With the pictures left out, copy the listing below exactly.

------

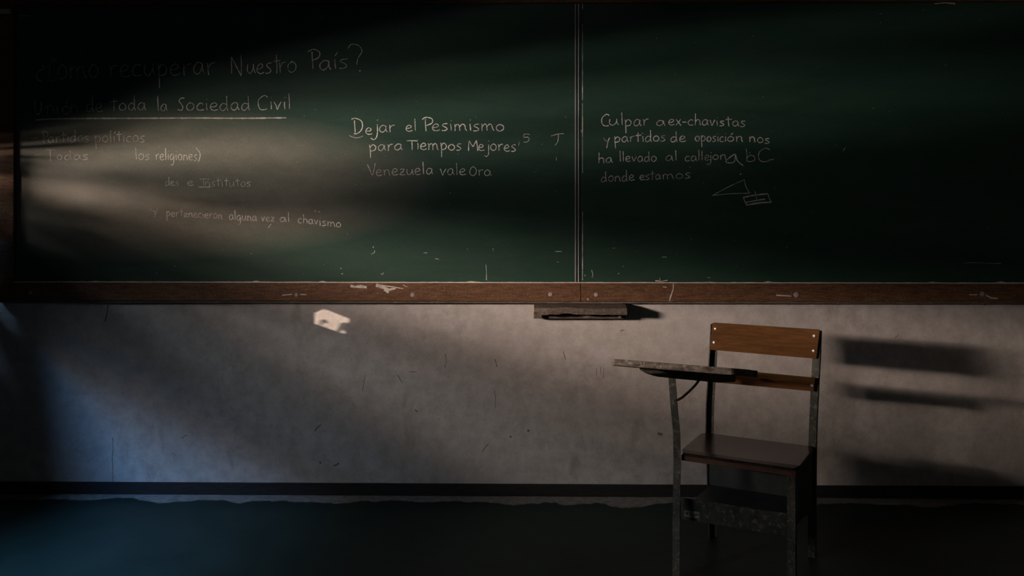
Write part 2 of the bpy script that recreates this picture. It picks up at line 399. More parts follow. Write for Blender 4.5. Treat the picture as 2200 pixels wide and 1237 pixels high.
# scratches, cracks and stains on the plaster
def ribbon(bm, pts, wpx, y, rnd=.25, scale=1/495):
    P = []
    for i, (x, yy) in enumerate(pts):
        a = pts[max(i-1, 0)]; b = pts[min(i+1, len(pts)-1)]
        dx, dy = b[0]-a[0], b[1]-a[1]; L = math.hypot(dx, dy) or 1
        h = wpx*.5*(1+random.uniform(-rnd, rnd)); nx, ny = -dy/L*h, dx/L*h
        P.append((bm.verts.new(W(x+nx, yy+ny, y)), bm.verts.new(W(x-nx, yy-ny, y))))
    for a, b in zip(P, P[1:]): bm.faces.new((a[0], b[0], b[1], a[1]))
bm = bmesh.new()
for p, wd in (([(242, 940), (243, 962), (241, 985), (243, 1010), (242, 1036)], 1.6), ([(1063, 771), (1066, 780), (1068, 788)], 2.2), ([(1210, 754), (1213, 765), (1215, 772)], 2),
              ([(232, 655), (230, 672), (226, 690)], 3), ([(785, 805), (782, 820), (779, 838)], 1.3), ([(855, 806), (860, 815), (864, 822)], 1.6), ([(957, 760), (959, 775), (956, 790)], 1.3),
              ([(1062, 838), (1065, 858), (1064, 876)], 1.4), ([(878, 799), (888, 798), (895, 799)], 1.4), ([(676, 926), (682, 918), (690, 912)], 2.4), ([(1036, 970), (1043, 960), (1050, 953)], 2),
              ([(1333, 712), (1337, 709), (1341, 709)], 2), ([(390, 942), (397, 936), (403, 935)], 1.3), ([(370, 973), (378, 978)], 1.3), ([(2114, 650), (2116, 656)], 3), ([(1932, 719), (1927, 722), (1922, 726)], 1.2),
              ([(1282, 790), (1281, 806)], 1.1), ([(1290, 788), (1291, 806)], 1.1), ([(1297, 790), (1296, 812)], 1.1), ([(891, 880), (897, 884)], 3), ([(1096, 936), (1098, 940)], 4),
              ([(716, 1000), (724, 998), (728, 994)], 3), ([(686, 992), (690, 995)], 4), ([(1413, 930), (1419, 933), (1424, 932)], 6), ([(1133, 924), (1137, 926)], 4)):
    ribbon(bm, p, wd, -.0006)
sc = link('scuff_marks', bm, M_SCUFF, wall_back); sc['kind'] = 'stuff'

# ------------------------------------------------------------------ chalkboard
BY = -0.022; FY = -0.045
cb = bpy.data.objects.new('chalkboard', None); COL.objects.link(cb); cb.location = (0, 0, W(1100, 647, 0).z)
tag(cb, 'long dark green wall chalkboard in a brown wooden frame, covered in Spanish handwriting', 'chalkboard')
bpy.context.view_layer.update()
CBI = Matrix.Translation(-cb.location)
def cbl(name, bm, mat, label=None, smooth=False):
    bmesh.ops.transform(bm, matrix=CBI, verts=bm.verts[:]); o = link(name, bm, mat, cb, smooth)
    if label: o['label'] = label
    return o
zT = W(1100, 6, FY).z; zB = W(1100, 607.5, FY).z; zBB = W(1100, 647, FY).z; xL = W(29, 300, FY).x; xLL = xL-.078
XE = 3.2; xd = W(1239.5, 300, BY).x
# board sheets keep world coordinates for their texture: parent with offset
def cb_world(name, bm, mat, label=None):
    o = link(name, bm, mat, cb); o.matrix_parent_inverse = CBI
    if label: o['label'] = label
    return o
cb_world('board_panel', bx((xL-.01, BY, zB-.01), (xd-.004, -.001, zT+.01)), M_BOARD, 'left green sheet with most of the writing')
cb_world('board_panel', bx((xd+.004, BY, zB-.01), (XE-.01, -.001, zT+.01)), M_BOARD, 'right green sheet')
# joint strip: dark batten with two pale worn edges
bm = bx((W(1236, 300, BY).x, BY-.003, zB), (W(1243.5, 300, BY).x, -.001, zT)); cb_world('joint_strip', bm, M_STEELD)
for px, wd in ((1236, 1.5), (1243, 1.7)):
    x = W(px, 300, BY-.003).x
    cb_world('strip_edge', bx((x-wd/990, BY-.0045, zB), (x+wd/990, BY-.002, zT)), M_METAL_STRIP)
for (a, b) in ((8, 20), (52, 150), (150, 215), (222, 372), (455, 530), (530, 602)):
    bm = bmesh.new(); ribbon(bm, [(1251.5, a+(b-a)*k/8) for k in range(9)], 1.2, BY-.0006, .6)
    cb_world('chalk_line', bm, M_CH['mid'])
# frame rails (front faces at FY)
def rail(pts, name, label=None):
    bm = bmesh.new(); prism(bm, [Vector((x, FY, z)) for x, z in pts], (0, -FY-.001, 0)); bevel(bm, .003)
    return cb_world(name, bm, M_WOOD, label)
h = zB-zBB
xj = W(1248, 620, FY).x
r1 = rail([(xLL, zBB), (xj-.001, zBB), (xj-.001, zB), (xL, zB)], 'frame_rail', 'bottom wooden rail, left length')
r2 = rail([(xj+.001, zBB), (XE+.06, zBB), (XE, zB), (xj+.001, zB)], 'frame_rail', 'bottom wooden rail, right length')
rail([(xLL, zBB), (xL, zB), (xL, zT), (xLL, zT+h)], 'frame_rail', 'left upright rail')
rail([(xLL, zT+h), (XE+.06, zT+h), (XE, zT), (xL, zT)], 'frame_rail', 'top rail')
rail([(XE+.06, zBB), (XE+.06, zT+h), (XE, zT), (XE, zB)], 'frame_rail', 'right upright rail')
cb_world('frame_molding', bx((xLL, -.034, zBB-.010), (XE+.06, -.001, zBB), .002), M_OLDWOOD, 'thin grey strip under the bottom rail')
# chalk dust lying on the top edge of the bottom rail
bm = bmesh.new(); N = 260
prev = None
for i in range(N+1):
    x = xL+(XE-xL)*i/N; hh = .0022+.0014*random.random()+(.006*random.random() if random.random() < .05 else 0)
    q = [bm.verts.new((x, FY+.001, zB-.0005)), bm.verts.new((x, FY+.002, zB+hh)), bm.verts.new((x, BY-.0003, zB+hh*.9)), bm.verts.new((x, BY-.0003, zB-.0005))]
    if prev:
        for a in range(4): bm.faces.new((prev[a], prev[(a+1) % 4], q[(a+1) % 4], q[a]))
    prev = q
cb_world('chalk_dust', bm, M_DUST)
for px, py, r in ((65, 629, .008), (637, 633.5, .0095), (887, 633, .0105), (1183, 632, .0105), (1281, 633, .0100), (1711, 633, .0125), (2110, 631.5, .011)):
    o = link('plug', dome(r, .0025), M_PLUG, cb, True); p = W(px, py, FY); o.location = (p.x, FY, p.z-cb.location.z)
# paint and chalk smears on the bottom rail
bm = bmesh.new()
for p, wd in (([(753, 614), (762, 616), (775, 615), (788, 617)], 6), ([(808, 612), (822, 617), (836, 622), (850, 619)], 6), ([(825, 622), (835, 628)], 5), ([(818, 613), (845, 616), (866, 620)], 3),
              ([(866, 612), (875, 616)], 1.5), ([(1447, 609), (1446, 622), (1441, 636), (1438, 648)], 2.6), ([(1424, 616), (1432, 617)], 2), ([(1262, 641), (1264, 645)], 2), ([(606, 634), (628, 632)], 2), ([(645, 632), (658, 633)], 3),
              ([(1668, 634), (1700, 636)], 2), ([(2082, 633), (2100, 633)], 3), ([(2118, 634), (2130, 640), (2144, 641)], 3)):
    ribbon(bm, p, wd, FY-.0006, .4)
cb_world('chalk_smears', bm, M_CH['faint'])['kind'] = 'stuff'
# small steel hinge plate on the left upright
p = W(0, 19.5, FY); q = W(23, 29.5, FY)
cb_world('hinge_plate', bx((p.x-.02, FY-.003, q.z), (q.x, FY, p.z), .001), M_METAL_STRIP)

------

▶ [Response]
Write part 2 of the bpy script that recreates this picture. It picks up at line 399. More parts follow. Write for Blender 4.5. Treat the picture as 2200 pixels wide and 1237 pixels high.
# scratches, cracks and stains on the plaster
def ribbon(bm, pts, wpx, y, rnd=.25, scale=1/495):
    P = []
    for i, (x, yy) in enumerate(pts):
        a = pts[max(i-1, 0)]; b = pts[min(i+1, len(pts)-1)]
        dx, dy = b[0]-a[0], b[1]-a[1]; L = math.hypot(dx, dy) or 1
        h = wpx*.5*(1+random.uniform(-rnd, rnd)); nx, ny = -dy/L*h, dx/L*h
        P.append((bm.verts.new(W(x+nx, yy+ny, y)), bm.verts.new(W(x-nx, yy-ny, y))))
    for a, b in zip(P, P[1:]): bm.faces.new((a[0], b[0], b[1], a[1]))
bm = bmesh.new()
for p, wd in (([(242, 940), (243, 962), (241, 985), (243, 1010), (242, 1036)], 1.6), ([(1063, 771), (1066, 780), (1068, 788)], 2.2), ([(1210, 754), (1213, 765), (1215, 772)], 2),
              ([(232, 655), (230, 672), (226, 690)], 3), ([(785, 805), (782, 820), (779, 838)], 1.3), ([(855, 806), (860, 815), (864, 822)], 1.6), ([(957, 760), (959, 775), (956, 790)], 1.3),
              ([(1062, 838), (1065, 858), (1064, 876)], 1.4), ([(878, 799), (888, 798), (895, 799)], 1.4), ([(676, 926), (682, 918), (690, 912)], 2.4), ([(1036, 970), (1043, 960), (1050, 953)], 2),
              ([(1333, 712), (1337, 709), (1341, 709)], 2), ([(390, 942), (397, 936), (403, 935)], 1.3), ([(370, 973), (378, 978)], 1.3), ([(2114, 650), (2116, 656)], 3), ([(1932, 719), (1927, 722), (1922, 726)], 1.2),
              ([(1282, 790), (1281, 806)], 1.1), ([(1290, 788), (1291, 806)], 1.1), ([(1297, 790), (1296, 812)], 1.1), ([(891, 880), (897, 884)], 3), ([(1096, 936), (1098, 940)], 4),
              ([(716, 1000), (724, 998), (728, 994)], 3), ([(686, 992), (690, 995)], 4), ([(1413, 930), (1419, 933), (1424, 932)], 6), ([(1133, 924), (1137, 926)], 4)):
    ribbon(bm, p, wd, -.0006)
sc = link('scuff_marks', bm, M_SCUFF, wall_back); sc['kind'] = 'stuff'

# ------------------------------------------------------------------ chalkboard
BY = -0.022; FY = -0.045
cb = bpy.data.objects.new('chalkboard', None); COL.objects.link(cb); cb.location = (0, 0, W(1100, 647, 0).z)
tag(cb, 'long dark green wall chalkboard in a brown wooden frame, covered in Spanish handwriting', 'chalkboard')
bpy.context.view_layer.update()
CBI = Matrix.Translation(-cb.location)
def cbl(name, bm, mat, label=None, smooth=False):
    bmesh.ops.transform(bm, matrix=CBI, verts=bm.verts[:]); o = link(name, bm, mat, cb, smooth)
    if label: o['label'] = label
    return o
zT = W(1100, 6, FY).z; zB = W(1100, 607.5, FY).z; zBB = W(1100, 647, FY).z; xL = W(29, 300, FY).x; xLL = xL-.078
XE = 3.2; xd = W(1239.5, 300, BY).x
# board sheets keep world coordinates for their texture: parent with offset
def cb_world(name, bm, mat, label=None):
    o = link(name, bm, mat, cb); o.matrix_parent_inverse = CBI
    if label: o['label'] = label
    return o
cb_world('board_panel', bx((xL-.01, BY, zB-.01), (xd-.004, -.001, zT+.01)), M_BOARD, 'left green sheet with most of the writing')
cb_world('board_panel', bx((xd+.004, BY, zB-.01), (XE-.01, -.001, zT+.01)), M_BOARD, 'right green sheet')
# joint strip: dark batten with two pale worn edges
bm = bx((W(1236, 300, BY).x, BY-.003, zB), (W(1243.5, 300, BY).x, -.001, zT)); cb_world('joint_strip', bm, M_STEELD)
for px, wd in ((1236, 1.5), (1243, 1.7)):
    x = W(px, 300, BY-.003).x
    cb_world('strip_edge', bx((x-wd/990, BY-.0045, zB), (x+wd/990, BY-.002, zT)), M_METAL_STRIP)
for (a, b) in ((8, 20), (52, 150), (150, 215), (222, 372), (455, 530), (530, 602)):
    bm = bmesh.new(); ribbon(bm, [(1251.5, a+(b-a)*k/8) for k in range(9)], 1.2, BY-.0006, .6)
    cb_world('chalk_line', bm, M_CH['mid'])
# frame rails (front faces at FY)
def rail(pts, name, label=None):
    bm = bmesh.new(); prism(bm, [Vector((x, FY, z)) for x, z in pts], (0, -FY-.001, 0)); bevel(bm, .003)
    return cb_world(name, bm, M_WOOD, label)
h = zB-zBB
xj = W(1248, 620, FY).x
r1 = rail([(xLL, zBB), (xj-.001, zBB), (xj-.001, zB), (xL, zB)], 'frame_rail', 'bottom wooden rail, left length')
r2 = rail([(xj+.001, zBB), (XE+.06, zBB), (XE, zB), (xj+.001, zB)], 'frame_rail', 'bottom wooden rail, right length')
rail([(xLL, zBB), (xL, zB), (xL, zT), (xLL, zT+h)], 'frame_rail', 'left upright rail')
rail([(xLL, zT+h), (XE+.06, zT+h), (XE, zT), (xL, zT)], 'frame_rail', 'top rail')
rail([(XE+.06, zBB), (XE+.06, zT+h), (XE, zT), (XE, zB)], 'frame_rail', 'right upright rail')
cb_world('frame_molding', bx((xLL, -.034, zBB-.010), (XE+.06, -.001, zBB), .002), M_OLDWOOD, 'thin grey strip under the bottom rail')
# chalk dust lying on the top edge of the bottom rail
bm = bmesh.new(); N = 260
prev = None
for i in range(N+1):
    x = xL+(XE-xL)*i/N; hh = .0022+.0014*random.random()+(.006*random.random() if random.random() < .05 else 0)
    q = [bm.verts.new((x, FY+.001, zB-.0005)), bm.verts.new((x, FY+.002, zB+hh)), bm.verts.new((x, BY-.0003, zB+hh*.9)), bm.verts.new((x, BY-.0003, zB-.0005))]
    if prev:
        for a in range(4): bm.faces.new((prev[a], prev[(a+1) % 4], q[(a+1) % 4], q[a]))
    prev = q
cb_world('chalk_dust', bm, M_DUST)
for px, py, r in ((65, 629, .008), (637, 633.5, .0095), (887, 633, .0105), (1183, 632, .0105), (1281, 633, .0100), (1711, 633, .0125), (2110, 631.5, .011)):
    o = link('plug', dome(r, .0025), M_PLUG, cb, True); p = W(px, py, FY); o.location = (p.x, FY, p.z-cb.location.z)
# paint and chalk smears on the bottom rail
bm = bmesh.new()
for p, wd in (([(753, 614), (762, 616), (775, 615), (788, 617)], 6), ([(808, 612), (822, 617), (836, 622), (850, 619)], 6), ([(825, 622), (835, 628)], 5), ([(818, 613), (845, 616), (866, 620)], 3),
              ([(866, 612), (875, 616)], 1.5), ([(1447, 609), (1446, 622), (1441, 636), (1438, 648)], 2.6), ([(1424, 616), (1432, 617)], 2), ([(1262, 641), (1264, 645)], 2), ([(606, 634), (628, 632)], 2), ([(645, 632), (658, 633)], 3),
              ([(1668, 634), (1700, 636)], 2), ([(2082, 633), (2100, 633)], 3), ([(2118, 634), (2130, 640), (2144, 641)], 3)):
    ribbon(bm, p, wd, FY-.0006, .4)
cb_world('chalk_smears', bm, M_CH['faint'])['kind'] = 'stuff'
# small steel hinge plate on the left upright
p = W(0, 19.5, FY); q = W(23, 29.5, FY)
cb_world('hinge_plate', bx((p.x-.02, FY-.003, q.z), (q.x, FY, p.z), .001), M_METAL_STRIP)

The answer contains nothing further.